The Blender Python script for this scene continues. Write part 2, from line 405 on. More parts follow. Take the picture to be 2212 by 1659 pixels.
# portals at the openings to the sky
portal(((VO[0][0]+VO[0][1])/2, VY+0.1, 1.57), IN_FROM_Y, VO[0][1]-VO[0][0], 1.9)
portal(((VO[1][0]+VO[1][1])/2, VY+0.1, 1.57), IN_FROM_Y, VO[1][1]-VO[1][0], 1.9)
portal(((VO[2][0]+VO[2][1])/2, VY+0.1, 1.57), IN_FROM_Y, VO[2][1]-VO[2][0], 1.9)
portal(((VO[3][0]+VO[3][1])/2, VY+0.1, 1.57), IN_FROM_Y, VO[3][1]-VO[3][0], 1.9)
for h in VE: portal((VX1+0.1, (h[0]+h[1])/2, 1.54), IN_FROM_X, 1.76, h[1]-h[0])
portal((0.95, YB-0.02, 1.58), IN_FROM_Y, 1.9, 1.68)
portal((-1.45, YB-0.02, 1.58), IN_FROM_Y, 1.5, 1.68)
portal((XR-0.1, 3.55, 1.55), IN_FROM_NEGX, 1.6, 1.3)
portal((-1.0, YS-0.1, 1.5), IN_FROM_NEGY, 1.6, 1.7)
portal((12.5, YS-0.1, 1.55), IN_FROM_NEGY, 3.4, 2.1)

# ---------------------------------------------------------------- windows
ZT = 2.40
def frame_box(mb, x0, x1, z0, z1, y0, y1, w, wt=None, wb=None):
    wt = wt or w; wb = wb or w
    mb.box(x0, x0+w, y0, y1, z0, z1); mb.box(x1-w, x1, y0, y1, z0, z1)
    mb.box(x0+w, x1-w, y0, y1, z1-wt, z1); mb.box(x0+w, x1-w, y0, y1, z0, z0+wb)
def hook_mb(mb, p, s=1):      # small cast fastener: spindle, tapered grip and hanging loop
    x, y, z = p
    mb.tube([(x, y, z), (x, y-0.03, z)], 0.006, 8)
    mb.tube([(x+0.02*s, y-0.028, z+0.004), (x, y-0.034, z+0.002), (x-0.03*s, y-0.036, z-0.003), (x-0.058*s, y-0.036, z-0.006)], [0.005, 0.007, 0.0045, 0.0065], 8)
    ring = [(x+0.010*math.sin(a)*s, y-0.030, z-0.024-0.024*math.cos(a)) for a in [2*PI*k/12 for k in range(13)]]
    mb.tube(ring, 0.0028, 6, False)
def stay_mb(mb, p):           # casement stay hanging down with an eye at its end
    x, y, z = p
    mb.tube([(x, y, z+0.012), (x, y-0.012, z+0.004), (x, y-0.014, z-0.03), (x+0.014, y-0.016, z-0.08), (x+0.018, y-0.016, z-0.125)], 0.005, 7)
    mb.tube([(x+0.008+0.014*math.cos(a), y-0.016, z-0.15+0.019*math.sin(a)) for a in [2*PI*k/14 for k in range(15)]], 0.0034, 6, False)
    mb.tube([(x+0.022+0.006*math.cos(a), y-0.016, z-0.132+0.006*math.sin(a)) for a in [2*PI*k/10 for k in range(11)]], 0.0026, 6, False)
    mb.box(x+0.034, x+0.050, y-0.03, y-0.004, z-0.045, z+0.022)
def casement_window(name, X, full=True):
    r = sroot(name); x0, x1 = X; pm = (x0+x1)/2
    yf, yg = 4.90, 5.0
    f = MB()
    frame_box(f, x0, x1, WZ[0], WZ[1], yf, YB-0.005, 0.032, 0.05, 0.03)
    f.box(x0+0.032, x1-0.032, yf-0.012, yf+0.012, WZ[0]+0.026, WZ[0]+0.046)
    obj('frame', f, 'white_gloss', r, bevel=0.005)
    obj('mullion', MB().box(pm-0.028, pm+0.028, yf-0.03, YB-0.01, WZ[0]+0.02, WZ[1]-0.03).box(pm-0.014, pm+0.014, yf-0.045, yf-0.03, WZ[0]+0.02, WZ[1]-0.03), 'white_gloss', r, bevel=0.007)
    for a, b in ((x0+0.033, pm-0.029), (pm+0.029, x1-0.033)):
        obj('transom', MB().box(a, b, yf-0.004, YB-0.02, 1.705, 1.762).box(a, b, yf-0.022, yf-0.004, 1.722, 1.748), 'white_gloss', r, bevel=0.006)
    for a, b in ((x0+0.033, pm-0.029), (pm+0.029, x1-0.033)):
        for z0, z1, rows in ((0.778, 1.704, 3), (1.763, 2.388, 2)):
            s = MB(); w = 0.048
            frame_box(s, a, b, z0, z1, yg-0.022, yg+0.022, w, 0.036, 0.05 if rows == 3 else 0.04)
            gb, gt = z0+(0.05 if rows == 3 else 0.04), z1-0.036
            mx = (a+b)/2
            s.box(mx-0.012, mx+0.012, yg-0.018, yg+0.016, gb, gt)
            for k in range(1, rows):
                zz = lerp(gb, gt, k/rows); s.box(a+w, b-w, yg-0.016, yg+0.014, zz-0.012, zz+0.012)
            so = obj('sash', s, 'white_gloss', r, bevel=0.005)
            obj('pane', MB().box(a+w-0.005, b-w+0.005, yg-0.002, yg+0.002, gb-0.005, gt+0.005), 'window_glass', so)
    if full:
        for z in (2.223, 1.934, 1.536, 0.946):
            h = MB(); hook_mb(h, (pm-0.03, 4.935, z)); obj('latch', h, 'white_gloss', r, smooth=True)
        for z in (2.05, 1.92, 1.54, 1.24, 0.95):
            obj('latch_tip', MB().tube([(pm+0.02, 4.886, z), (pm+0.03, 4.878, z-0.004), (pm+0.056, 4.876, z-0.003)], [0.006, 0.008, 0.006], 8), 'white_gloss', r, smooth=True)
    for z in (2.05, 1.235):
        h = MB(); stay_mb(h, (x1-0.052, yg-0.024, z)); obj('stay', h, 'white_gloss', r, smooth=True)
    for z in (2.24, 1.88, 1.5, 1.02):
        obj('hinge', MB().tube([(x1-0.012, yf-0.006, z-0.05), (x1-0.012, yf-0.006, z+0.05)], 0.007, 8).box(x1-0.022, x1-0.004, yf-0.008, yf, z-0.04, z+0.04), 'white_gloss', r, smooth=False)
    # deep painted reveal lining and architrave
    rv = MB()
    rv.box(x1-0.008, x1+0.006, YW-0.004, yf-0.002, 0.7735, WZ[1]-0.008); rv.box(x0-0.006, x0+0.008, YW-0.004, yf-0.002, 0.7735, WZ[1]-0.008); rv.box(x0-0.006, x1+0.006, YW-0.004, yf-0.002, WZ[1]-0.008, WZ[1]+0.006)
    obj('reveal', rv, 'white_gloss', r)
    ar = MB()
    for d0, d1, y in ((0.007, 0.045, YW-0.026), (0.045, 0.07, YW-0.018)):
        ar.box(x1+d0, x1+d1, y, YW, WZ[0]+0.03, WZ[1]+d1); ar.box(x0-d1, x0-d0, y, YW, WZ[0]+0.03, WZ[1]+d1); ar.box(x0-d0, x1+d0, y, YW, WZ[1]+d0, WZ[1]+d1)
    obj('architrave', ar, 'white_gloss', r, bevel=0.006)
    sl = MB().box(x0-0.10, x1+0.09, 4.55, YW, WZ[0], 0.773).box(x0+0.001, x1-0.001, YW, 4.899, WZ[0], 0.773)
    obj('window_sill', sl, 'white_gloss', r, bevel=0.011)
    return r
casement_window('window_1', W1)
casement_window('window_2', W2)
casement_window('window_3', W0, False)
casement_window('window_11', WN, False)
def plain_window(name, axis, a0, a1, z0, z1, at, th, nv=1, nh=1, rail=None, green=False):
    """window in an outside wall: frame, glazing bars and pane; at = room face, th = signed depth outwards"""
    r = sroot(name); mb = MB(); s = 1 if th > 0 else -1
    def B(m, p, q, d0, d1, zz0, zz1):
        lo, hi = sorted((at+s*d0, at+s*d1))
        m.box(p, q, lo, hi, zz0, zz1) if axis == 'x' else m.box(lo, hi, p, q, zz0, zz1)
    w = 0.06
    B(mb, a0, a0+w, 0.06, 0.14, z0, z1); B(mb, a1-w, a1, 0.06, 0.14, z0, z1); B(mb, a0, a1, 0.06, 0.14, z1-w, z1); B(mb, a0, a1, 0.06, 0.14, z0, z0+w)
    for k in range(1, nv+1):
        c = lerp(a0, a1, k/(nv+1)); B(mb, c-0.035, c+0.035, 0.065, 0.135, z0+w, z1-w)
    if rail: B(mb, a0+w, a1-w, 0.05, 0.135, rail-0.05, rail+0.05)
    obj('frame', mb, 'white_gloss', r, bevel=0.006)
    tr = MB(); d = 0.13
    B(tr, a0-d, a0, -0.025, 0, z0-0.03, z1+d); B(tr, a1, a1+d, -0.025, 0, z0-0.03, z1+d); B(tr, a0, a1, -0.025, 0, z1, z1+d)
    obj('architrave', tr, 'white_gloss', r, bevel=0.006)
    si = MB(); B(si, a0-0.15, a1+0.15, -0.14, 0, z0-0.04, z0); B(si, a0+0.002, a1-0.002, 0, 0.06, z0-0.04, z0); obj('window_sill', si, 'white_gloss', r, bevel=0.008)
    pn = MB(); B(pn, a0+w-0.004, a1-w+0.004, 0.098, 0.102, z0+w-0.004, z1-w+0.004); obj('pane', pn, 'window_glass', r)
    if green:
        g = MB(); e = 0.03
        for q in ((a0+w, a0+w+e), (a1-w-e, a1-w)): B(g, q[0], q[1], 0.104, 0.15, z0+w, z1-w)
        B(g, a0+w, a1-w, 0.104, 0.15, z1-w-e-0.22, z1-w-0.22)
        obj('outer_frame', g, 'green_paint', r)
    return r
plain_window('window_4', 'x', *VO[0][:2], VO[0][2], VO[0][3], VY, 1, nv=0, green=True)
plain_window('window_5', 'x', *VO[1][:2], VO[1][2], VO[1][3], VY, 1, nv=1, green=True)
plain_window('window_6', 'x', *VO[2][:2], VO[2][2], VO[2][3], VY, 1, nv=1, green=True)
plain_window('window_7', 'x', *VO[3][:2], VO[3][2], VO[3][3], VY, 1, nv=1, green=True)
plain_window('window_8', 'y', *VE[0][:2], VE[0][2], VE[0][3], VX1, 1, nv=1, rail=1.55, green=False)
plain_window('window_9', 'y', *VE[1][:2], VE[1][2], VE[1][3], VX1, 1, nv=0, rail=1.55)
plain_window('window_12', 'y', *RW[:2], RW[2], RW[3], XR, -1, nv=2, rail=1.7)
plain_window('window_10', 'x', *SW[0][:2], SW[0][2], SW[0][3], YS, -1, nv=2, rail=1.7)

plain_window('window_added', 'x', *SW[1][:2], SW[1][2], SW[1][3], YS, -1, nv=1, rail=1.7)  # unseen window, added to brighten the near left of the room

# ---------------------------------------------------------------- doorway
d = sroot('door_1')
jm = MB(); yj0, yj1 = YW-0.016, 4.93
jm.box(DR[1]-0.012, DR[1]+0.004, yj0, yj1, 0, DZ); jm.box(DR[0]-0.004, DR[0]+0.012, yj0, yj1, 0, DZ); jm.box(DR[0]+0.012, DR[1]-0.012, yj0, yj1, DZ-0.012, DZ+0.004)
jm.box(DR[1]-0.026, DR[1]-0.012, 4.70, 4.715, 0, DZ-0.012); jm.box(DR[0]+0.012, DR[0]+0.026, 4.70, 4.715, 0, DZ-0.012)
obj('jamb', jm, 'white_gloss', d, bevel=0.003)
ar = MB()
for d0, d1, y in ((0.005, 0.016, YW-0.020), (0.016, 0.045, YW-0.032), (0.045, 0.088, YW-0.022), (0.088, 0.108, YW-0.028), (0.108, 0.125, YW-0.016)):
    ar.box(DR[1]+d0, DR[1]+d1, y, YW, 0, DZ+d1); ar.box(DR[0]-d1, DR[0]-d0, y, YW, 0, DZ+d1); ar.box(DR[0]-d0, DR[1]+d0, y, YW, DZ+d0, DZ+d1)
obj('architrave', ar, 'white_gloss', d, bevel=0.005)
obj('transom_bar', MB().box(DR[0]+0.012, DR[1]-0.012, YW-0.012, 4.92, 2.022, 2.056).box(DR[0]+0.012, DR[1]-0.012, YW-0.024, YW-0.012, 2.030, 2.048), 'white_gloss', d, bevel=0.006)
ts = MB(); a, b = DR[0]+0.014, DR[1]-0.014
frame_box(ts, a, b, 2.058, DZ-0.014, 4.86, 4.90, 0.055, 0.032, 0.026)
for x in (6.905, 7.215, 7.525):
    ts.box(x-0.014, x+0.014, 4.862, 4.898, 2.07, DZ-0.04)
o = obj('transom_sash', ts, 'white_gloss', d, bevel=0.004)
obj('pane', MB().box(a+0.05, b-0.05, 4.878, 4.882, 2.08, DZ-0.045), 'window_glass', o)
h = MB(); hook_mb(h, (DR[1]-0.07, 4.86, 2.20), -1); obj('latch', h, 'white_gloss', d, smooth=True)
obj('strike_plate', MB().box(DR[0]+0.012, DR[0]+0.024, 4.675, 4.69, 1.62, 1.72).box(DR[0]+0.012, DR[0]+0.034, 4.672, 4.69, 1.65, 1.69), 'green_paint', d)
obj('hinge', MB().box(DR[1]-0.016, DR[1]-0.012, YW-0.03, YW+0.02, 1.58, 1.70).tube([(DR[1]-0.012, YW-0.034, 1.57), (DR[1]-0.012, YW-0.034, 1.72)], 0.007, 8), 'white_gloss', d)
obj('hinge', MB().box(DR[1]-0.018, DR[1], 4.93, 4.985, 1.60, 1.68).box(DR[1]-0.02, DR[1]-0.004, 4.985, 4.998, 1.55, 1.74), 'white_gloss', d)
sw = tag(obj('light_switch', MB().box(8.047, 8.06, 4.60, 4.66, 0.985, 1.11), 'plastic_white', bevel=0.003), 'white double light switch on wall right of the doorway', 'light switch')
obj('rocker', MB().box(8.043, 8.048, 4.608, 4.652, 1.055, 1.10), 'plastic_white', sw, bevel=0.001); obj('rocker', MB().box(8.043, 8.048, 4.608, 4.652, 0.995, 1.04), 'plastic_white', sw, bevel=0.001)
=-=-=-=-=
SHORT PROBLEM -
What is needed is an exact copy of the lines from the start of the listing through the line where "portal((12.5, YS-0.1, 1.55), IN_FROM_NEGY, 3.4, 2.1)" sits, please, both end lines included and nothing more.

RESPONSE BELOW -
The Blender Python script for this scene continues. Write part 2, from line 405 on. More parts follow. Take the picture to be 2212 by 1659 pixels.
# portals at the openings to the sky
portal(((VO[0][0]+VO[0][1])/2, VY+0.1, 1.57), IN_FROM_Y, VO[0][1]-VO[0][0], 1.9)
portal(((VO[1][0]+VO[1][1])/2, VY+0.1, 1.57), IN_FROM_Y, VO[1][1]-VO[1][0], 1.9)
portal(((VO[2][0]+VO[2][1])/2, VY+0.1, 1.57), IN_FROM_Y, VO[2][1]-VO[2][0], 1.9)
portal(((VO[3][0]+VO[3][1])/2, VY+0.1, 1.57), IN_FROM_Y, VO[3][1]-VO[3][0], 1.9)
for h in VE: portal((VX1+0.1, (h[0]+h[1])/2, 1.54), IN_FROM_X, 1.76, h[1]-h[0])
portal((0.95, YB-0.02, 1.58), IN_FROM_Y, 1.9, 1.68)
portal((-1.45, YB-0.02, 1.58), IN_FROM_Y, 1.5, 1.68)
portal((XR-0.1, 3.55, 1.55), IN_FROM_NEGX, 1.6, 1.3)
portal((-1.0, YS-0.1, 1.5), IN_FROM_NEGY, 1.6, 1.7)
portal((12.5, YS-0.1, 1.55), IN_FROM_NEGY, 3.4, 2.1)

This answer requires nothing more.